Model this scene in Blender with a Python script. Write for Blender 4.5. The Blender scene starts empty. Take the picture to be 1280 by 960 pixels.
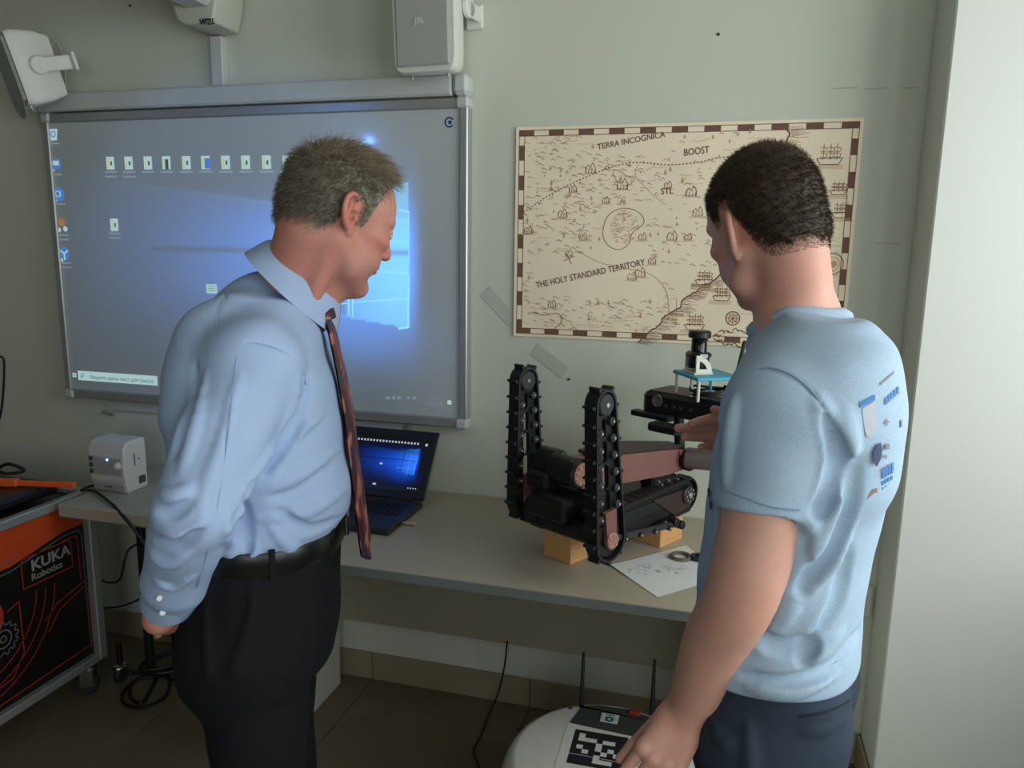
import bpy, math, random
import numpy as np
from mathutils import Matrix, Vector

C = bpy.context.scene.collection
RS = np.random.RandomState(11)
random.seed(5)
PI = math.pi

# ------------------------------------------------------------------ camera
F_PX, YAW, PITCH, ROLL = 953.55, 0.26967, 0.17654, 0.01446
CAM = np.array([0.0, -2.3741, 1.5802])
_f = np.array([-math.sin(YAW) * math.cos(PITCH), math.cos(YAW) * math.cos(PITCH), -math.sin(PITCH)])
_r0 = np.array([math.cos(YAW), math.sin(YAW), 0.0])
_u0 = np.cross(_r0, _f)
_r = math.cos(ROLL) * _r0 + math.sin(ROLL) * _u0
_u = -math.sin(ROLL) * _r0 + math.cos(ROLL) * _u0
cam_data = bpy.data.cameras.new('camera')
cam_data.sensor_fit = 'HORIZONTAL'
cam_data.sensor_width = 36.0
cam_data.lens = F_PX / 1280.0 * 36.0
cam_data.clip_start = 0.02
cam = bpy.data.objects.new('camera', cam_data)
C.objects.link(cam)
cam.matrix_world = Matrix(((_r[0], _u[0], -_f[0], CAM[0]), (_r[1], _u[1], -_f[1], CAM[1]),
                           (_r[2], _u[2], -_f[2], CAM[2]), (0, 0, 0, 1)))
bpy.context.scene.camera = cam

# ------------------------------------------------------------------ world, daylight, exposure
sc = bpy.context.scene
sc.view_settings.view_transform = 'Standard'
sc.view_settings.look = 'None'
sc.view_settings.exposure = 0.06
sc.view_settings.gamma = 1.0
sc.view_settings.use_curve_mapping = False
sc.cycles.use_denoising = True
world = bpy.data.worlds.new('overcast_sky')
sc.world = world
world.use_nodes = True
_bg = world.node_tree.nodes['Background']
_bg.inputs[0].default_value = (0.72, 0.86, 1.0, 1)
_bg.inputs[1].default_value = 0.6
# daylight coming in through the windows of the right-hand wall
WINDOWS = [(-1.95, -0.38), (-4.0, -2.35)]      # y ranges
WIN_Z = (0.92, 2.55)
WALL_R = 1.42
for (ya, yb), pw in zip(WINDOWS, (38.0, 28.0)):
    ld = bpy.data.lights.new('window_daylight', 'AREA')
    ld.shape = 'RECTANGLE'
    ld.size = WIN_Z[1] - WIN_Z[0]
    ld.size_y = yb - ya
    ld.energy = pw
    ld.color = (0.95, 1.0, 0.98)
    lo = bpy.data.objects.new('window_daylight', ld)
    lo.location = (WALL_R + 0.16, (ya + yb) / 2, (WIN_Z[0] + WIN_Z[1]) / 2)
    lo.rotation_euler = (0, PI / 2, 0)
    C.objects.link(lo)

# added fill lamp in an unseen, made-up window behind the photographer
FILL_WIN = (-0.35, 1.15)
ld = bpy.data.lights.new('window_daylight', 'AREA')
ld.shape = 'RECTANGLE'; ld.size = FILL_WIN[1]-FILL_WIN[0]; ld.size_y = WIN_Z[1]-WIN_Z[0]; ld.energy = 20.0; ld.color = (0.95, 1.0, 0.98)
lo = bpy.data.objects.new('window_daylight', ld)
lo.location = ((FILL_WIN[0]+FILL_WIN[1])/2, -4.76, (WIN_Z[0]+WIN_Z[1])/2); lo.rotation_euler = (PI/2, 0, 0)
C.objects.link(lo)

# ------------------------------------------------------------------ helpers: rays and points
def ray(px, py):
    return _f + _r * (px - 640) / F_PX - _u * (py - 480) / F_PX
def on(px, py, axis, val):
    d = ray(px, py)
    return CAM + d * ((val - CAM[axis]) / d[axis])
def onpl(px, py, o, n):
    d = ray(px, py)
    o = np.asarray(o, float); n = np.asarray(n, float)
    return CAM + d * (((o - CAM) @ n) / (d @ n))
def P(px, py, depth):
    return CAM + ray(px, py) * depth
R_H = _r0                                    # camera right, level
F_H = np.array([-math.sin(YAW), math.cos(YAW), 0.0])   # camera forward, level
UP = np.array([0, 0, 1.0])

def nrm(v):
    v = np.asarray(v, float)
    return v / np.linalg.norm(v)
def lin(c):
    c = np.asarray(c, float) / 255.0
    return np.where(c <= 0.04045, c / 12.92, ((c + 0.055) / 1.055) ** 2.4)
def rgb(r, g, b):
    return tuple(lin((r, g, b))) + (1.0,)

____

◆ Task prompt:
Repeat, word for word and with no pictures, only the lines running from the beginning of the data to the line that contains "PI = math.pi".

◆ Output for this task:
Model this scene in Blender with a Python script. Write for Blender 4.5. The Blender scene starts empty. Take the picture to be 1280 by 960 pixels.
import bpy, math, random
import numpy as np
from mathutils import Matrix, Vector

C = bpy.context.scene.collection
RS = np.random.RandomState(11)
random.seed(5)
PI = math.pi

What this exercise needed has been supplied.